■ Task objective: Would you set down every entry shown below, precisely as written?
— Start —
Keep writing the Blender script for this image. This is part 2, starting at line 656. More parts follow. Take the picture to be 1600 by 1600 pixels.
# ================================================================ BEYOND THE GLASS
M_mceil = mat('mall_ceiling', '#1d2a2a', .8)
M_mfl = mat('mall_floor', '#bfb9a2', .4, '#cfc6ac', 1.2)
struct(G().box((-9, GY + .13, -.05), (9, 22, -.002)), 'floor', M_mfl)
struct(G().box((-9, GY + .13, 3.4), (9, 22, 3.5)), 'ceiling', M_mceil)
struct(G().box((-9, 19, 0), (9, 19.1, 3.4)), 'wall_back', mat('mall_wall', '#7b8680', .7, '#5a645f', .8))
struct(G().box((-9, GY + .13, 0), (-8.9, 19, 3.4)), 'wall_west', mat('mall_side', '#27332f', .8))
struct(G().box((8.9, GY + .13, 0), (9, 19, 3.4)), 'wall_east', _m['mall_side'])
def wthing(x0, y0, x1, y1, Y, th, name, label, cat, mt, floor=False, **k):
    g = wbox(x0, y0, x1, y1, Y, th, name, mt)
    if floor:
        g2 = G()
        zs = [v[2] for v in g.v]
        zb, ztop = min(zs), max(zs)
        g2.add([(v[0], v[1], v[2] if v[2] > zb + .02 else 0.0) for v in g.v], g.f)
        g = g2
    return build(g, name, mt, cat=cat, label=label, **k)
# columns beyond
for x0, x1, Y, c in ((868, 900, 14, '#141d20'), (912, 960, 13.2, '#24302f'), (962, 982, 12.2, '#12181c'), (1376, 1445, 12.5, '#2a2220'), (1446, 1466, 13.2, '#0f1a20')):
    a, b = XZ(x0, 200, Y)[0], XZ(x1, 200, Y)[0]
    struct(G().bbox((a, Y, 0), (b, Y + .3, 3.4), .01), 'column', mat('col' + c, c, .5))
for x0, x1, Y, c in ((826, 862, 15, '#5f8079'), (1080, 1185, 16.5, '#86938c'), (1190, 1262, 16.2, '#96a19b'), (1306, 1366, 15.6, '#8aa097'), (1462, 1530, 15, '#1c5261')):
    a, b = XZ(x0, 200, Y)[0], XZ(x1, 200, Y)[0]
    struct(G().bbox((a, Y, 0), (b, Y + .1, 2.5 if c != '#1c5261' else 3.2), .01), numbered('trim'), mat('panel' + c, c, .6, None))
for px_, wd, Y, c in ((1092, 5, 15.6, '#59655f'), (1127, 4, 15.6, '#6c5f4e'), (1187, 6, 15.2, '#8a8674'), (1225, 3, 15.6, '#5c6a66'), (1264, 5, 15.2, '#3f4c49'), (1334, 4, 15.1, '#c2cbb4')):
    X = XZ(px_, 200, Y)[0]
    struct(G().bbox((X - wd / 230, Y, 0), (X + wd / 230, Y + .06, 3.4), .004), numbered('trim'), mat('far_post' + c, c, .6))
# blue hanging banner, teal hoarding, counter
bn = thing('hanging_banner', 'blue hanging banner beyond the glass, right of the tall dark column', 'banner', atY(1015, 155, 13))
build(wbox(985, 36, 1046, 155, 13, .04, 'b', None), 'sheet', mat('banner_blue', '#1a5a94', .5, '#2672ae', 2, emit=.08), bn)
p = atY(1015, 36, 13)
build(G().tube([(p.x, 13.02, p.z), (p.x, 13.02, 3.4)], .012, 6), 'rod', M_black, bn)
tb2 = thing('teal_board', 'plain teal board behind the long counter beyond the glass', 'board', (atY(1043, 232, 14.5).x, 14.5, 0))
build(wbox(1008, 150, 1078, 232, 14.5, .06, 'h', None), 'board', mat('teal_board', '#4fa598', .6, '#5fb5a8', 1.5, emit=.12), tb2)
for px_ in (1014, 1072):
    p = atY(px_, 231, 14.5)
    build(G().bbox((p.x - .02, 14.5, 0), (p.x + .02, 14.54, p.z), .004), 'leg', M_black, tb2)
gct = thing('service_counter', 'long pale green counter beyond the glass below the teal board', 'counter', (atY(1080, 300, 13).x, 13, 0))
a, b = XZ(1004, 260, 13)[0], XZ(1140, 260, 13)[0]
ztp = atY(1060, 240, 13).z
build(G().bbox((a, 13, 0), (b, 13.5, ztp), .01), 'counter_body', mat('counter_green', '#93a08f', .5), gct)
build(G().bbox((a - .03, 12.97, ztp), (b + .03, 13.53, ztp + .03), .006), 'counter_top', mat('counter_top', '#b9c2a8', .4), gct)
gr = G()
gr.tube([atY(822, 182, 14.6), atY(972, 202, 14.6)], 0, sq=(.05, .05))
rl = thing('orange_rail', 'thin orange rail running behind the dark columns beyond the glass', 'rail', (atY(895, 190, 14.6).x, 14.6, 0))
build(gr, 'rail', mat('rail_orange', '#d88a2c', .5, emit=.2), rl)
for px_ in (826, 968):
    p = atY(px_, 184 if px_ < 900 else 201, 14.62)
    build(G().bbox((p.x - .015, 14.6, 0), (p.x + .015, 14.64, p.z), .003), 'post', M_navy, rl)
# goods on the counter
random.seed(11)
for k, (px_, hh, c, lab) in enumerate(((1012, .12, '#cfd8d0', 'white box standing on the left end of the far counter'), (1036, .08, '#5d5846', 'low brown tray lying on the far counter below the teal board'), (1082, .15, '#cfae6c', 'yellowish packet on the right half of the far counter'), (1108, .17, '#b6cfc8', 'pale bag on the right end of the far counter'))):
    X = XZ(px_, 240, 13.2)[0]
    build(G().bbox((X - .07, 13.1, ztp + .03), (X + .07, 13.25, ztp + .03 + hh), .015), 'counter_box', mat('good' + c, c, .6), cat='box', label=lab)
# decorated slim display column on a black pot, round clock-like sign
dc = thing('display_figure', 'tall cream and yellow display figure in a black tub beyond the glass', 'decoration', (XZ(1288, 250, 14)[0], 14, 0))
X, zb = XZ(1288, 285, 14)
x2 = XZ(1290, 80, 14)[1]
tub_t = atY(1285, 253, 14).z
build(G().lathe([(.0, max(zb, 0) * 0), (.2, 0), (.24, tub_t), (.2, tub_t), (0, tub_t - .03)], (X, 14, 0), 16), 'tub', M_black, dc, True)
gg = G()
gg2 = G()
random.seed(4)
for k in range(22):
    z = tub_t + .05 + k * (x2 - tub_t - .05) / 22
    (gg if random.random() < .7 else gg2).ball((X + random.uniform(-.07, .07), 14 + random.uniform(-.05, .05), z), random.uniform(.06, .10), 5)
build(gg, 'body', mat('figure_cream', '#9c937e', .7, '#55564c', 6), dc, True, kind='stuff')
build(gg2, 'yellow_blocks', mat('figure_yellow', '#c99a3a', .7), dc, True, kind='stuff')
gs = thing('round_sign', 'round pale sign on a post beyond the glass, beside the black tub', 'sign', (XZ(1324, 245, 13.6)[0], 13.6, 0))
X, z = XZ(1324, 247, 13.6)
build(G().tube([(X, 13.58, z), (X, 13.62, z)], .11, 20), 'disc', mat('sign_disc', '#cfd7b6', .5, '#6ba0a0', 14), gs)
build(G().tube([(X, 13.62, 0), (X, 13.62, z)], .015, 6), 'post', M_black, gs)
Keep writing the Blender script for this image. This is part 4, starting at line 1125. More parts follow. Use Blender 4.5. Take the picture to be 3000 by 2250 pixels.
— End —
■ Solution:
Keep writing the Blender script for this image. This is part 2, starting at line 656. More parts follow. Take the picture to be 1600 by 1600 pixels.
# ================================================================ BEYOND THE GLASS
M_mceil = mat('mall_ceiling', '#1d2a2a', .8)
M_mfl = mat('mall_floor', '#bfb9a2', .4, '#cfc6ac', 1.2)
struct(G().box((-9, GY + .13, -.05), (9, 22, -.002)), 'floor', M_mfl)
struct(G().box((-9, GY + .13, 3.4), (9, 22, 3.5)), 'ceiling', M_mceil)
struct(G().box((-9, 19, 0), (9, 19.1, 3.4)), 'wall_back', mat('mall_wall', '#7b8680', .7, '#5a645f', .8))
struct(G().box((-9, GY + .13, 0), (-8.9, 19, 3.4)), 'wall_west', mat('mall_side', '#27332f', .8))
struct(G().box((8.9, GY + .13, 0), (9, 19, 3.4)), 'wall_east', _m['mall_side'])
def wthing(x0, y0, x1, y1, Y, th, name, label, cat, mt, floor=False, **k):
    g = wbox(x0, y0, x1, y1, Y, th, name, mt)
    if floor:
        g2 = G()
        zs = [v[2] for v in g.v]
        zb, ztop = min(zs), max(zs)
        g2.add([(v[0], v[1], v[2] if v[2] > zb + .02 else 0.0) for v in g.v], g.f)
        g = g2
    return build(g, name, mt, cat=cat, label=label, **k)
# columns beyond
for x0, x1, Y, c in ((868, 900, 14, '#141d20'), (912, 960, 13.2, '#24302f'), (962, 982, 12.2, '#12181c'), (1376, 1445, 12.5, '#2a2220'), (1446, 1466, 13.2, '#0f1a20')):
    a, b = XZ(x0, 200, Y)[0], XZ(x1, 200, Y)[0]
    struct(G().bbox((a, Y, 0), (b, Y + .3, 3.4), .01), 'column', mat('col' + c, c, .5))
for x0, x1, Y, c in ((826, 862, 15, '#5f8079'), (1080, 1185, 16.5, '#86938c'), (1190, 1262, 16.2, '#96a19b'), (1306, 1366, 15.6, '#8aa097'), (1462, 1530, 15, '#1c5261')):
    a, b = XZ(x0, 200, Y)[0], XZ(x1, 200, Y)[0]
    struct(G().bbox((a, Y, 0), (b, Y + .1, 2.5 if c != '#1c5261' else 3.2), .01), numbered('trim'), mat('panel' + c, c, .6, None))
for px_, wd, Y, c in ((1092, 5, 15.6, '#59655f'), (1127, 4, 15.6, '#6c5f4e'), (1187, 6, 15.2, '#8a8674'), (1225, 3, 15.6, '#5c6a66'), (1264, 5, 15.2, '#3f4c49'), (1334, 4, 15.1, '#c2cbb4')):
    X = XZ(px_, 200, Y)[0]
    struct(G().bbox((X - wd / 230, Y, 0), (X + wd / 230, Y + .06, 3.4), .004), numbered('trim'), mat('far_post' + c, c, .6))
# blue hanging banner, teal hoarding, counter
bn = thing('hanging_banner', 'blue hanging banner beyond the glass, right of the tall dark column', 'banner', atY(1015, 155, 13))
build(wbox(985, 36, 1046, 155, 13, .04, 'b', None), 'sheet', mat('banner_blue', '#1a5a94', .5, '#2672ae', 2, emit=.08), bn)
p = atY(1015, 36, 13)
build(G().tube([(p.x, 13.02, p.z), (p.x, 13.02, 3.4)], .012, 6), 'rod', M_black, bn)
tb2 = thing('teal_board', 'plain teal board behind the long counter beyond the glass', 'board', (atY(1043, 232, 14.5).x, 14.5, 0))
build(wbox(1008, 150, 1078, 232, 14.5, .06, 'h', None), 'board', mat('teal_board', '#4fa598', .6, '#5fb5a8', 1.5, emit=.12), tb2)
for px_ in (1014, 1072):
    p = atY(px_, 231, 14.5)
    build(G().bbox((p.x - .02, 14.5, 0), (p.x + .02, 14.54, p.z), .004), 'leg', M_black, tb2)
gct = thing('service_counter', 'long pale green counter beyond the glass below the teal board', 'counter', (atY(1080, 300, 13).x, 13, 0))
a, b = XZ(1004, 260, 13)[0], XZ(1140, 260, 13)[0]
ztp = atY(1060, 240, 13).z
build(G().bbox((a, 13, 0), (b, 13.5, ztp), .01), 'counter_body', mat('counter_green', '#93a08f', .5), gct)
build(G().bbox((a - .03, 12.97, ztp), (b + .03, 13.53, ztp + .03), .006), 'counter_top', mat('counter_top', '#b9c2a8', .4), gct)
gr = G()
gr.tube([atY(822, 182, 14.6), atY(972, 202, 14.6)], 0, sq=(.05, .05))
rl = thing('orange_rail', 'thin orange rail running behind the dark columns beyond the glass', 'rail', (atY(895, 190, 14.6).x, 14.6, 0))
build(gr, 'rail', mat('rail_orange', '#d88a2c', .5, emit=.2), rl)
for px_ in (826, 968):
    p = atY(px_, 184 if px_ < 900 else 201, 14.62)
    build(G().bbox((p.x - .015, 14.6, 0), (p.x + .015, 14.64, p.z), .003), 'post', M_navy, rl)
# goods on the counter
random.seed(11)
for k, (px_, hh, c, lab) in enumerate(((1012, .12, '#cfd8d0', 'white box standing on the left end of the far counter'), (1036, .08, '#5d5846', 'low brown tray lying on the far counter below the teal board'), (1082, .15, '#cfae6c', 'yellowish packet on the right half of the far counter'), (1108, .17, '#b6cfc8', 'pale bag on the right end of the far counter'))):
    X = XZ(px_, 240, 13.2)[0]
    build(G().bbox((X - .07, 13.1, ztp + .03), (X + .07, 13.25, ztp + .03 + hh), .015), 'counter_box', mat('good' + c, c, .6), cat='box', label=lab)
# decorated slim display column on a black pot, round clock-like sign
dc = thing('display_figure', 'tall cream and yellow display figure in a black tub beyond the glass', 'decoration', (XZ(1288, 250, 14)[0], 14, 0))
X, zb = XZ(1288, 285, 14)
x2 = XZ(1290, 80, 14)[1]
tub_t = atY(1285, 253, 14).z
build(G().lathe([(.0, max(zb, 0) * 0), (.2, 0), (.24, tub_t), (.2, tub_t), (0, tub_t - .03)], (X, 14, 0), 16), 'tub', M_black, dc, True)
gg = G()
gg2 = G()
random.seed(4)
for k in range(22):
    z = tub_t + .05 + k * (x2 - tub_t - .05) / 22
    (gg if random.random() < .7 else gg2).ball((X + random.uniform(-.07, .07), 14 + random.uniform(-.05, .05), z), random.uniform(.06, .10), 5)
build(gg, 'body', mat('figure_cream', '#9c937e', .7, '#55564c', 6), dc, True, kind='stuff')
build(gg2, 'yellow_blocks', mat('figure_yellow', '#c99a3a', .7), dc, True, kind='stuff')
gs = thing('round_sign', 'round pale sign on a post beyond the glass, beside the black tub', 'sign', (XZ(1324, 245, 13.6)[0], 13.6, 0))
X, z = XZ(1324, 247, 13.6)
build(G().tube([(X, 13.58, z), (X, 13.62, z)], .11, 20), 'disc', mat('sign_disc', '#cfd7b6', .5, '#6ba0a0', 14), gs)
build(G().tube([(X, 13.62, 0), (X, 13.62, z)], .015, 6), 'post', M_black, gs)
Keep writing the Blender script for this image. This is part 4, starting at line 1125. More parts follow. Use Blender 4.5. Take the picture to be 3000 by 2250 pixels.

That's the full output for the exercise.